Spain opposes EU-wide Huawei and ZTE telecoms ban
TL;DR
- Spain opposed the European Commission's proposal for a mandatory EU-wide ban on Huawei and ZTE telecoms equipment during talks on the new European Cybersecurity Act.
- Spain wants member states to keep national authority to decide which suppliers pose structural security risks.
- The Commission wants current recommendations turned into obligations, including a three-year deadline to replace Chinese vendors in mobile networks and an extension to fixed and satellite networks.
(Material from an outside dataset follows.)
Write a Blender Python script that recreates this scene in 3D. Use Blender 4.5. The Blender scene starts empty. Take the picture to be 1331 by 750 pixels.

Spain opposed the European Commission's proposal for a general and mandatory ban on Huawei and ZTE equipment in European telecoms networks during negotiations on the new European Cybersecurity Act. The Spanish government said national governments, not the Commission, should retain authority to decide which suppliers present structural risks to national security.
Spain's position was stated by Digital Transformation and Civil Service Minister Óscar López. According to ministerial sources cited by Mobile World Live, Spain supports supplier classification based on technical, objective, proportionate and viable criteria that provide legal certainty, rather than supranational political bans. The report also said Spain has not used its 2020 cybersecurity law to restrict Huawei, despite having the legal basis to do so.
The European Commission wants existing recommendations to become binding obligations, with a three-year deadline to replace Chinese vendors in mobile networks and a broader ban covering fixed and satellite networks. The report said the UK, France, Sweden, Portugal and the Baltic states have already banned Huawei and ZTE equipment in both core and radio access network infrastructure, while Italy, Belgium and Germany are applying similar limits. Spain remains among the few large European countries that resist classifying Huawei and ZTE as high-risk vendors.
According to Expansión, Spain's position is backed by operators including Telefónica, Orange and Deutsche Telekom. The operators are concerned that forced replacement of Chinese equipment would create high costs and major technical difficulties. Industry data cited in the report said the replacement process could cost tens of billions of euros across Europe.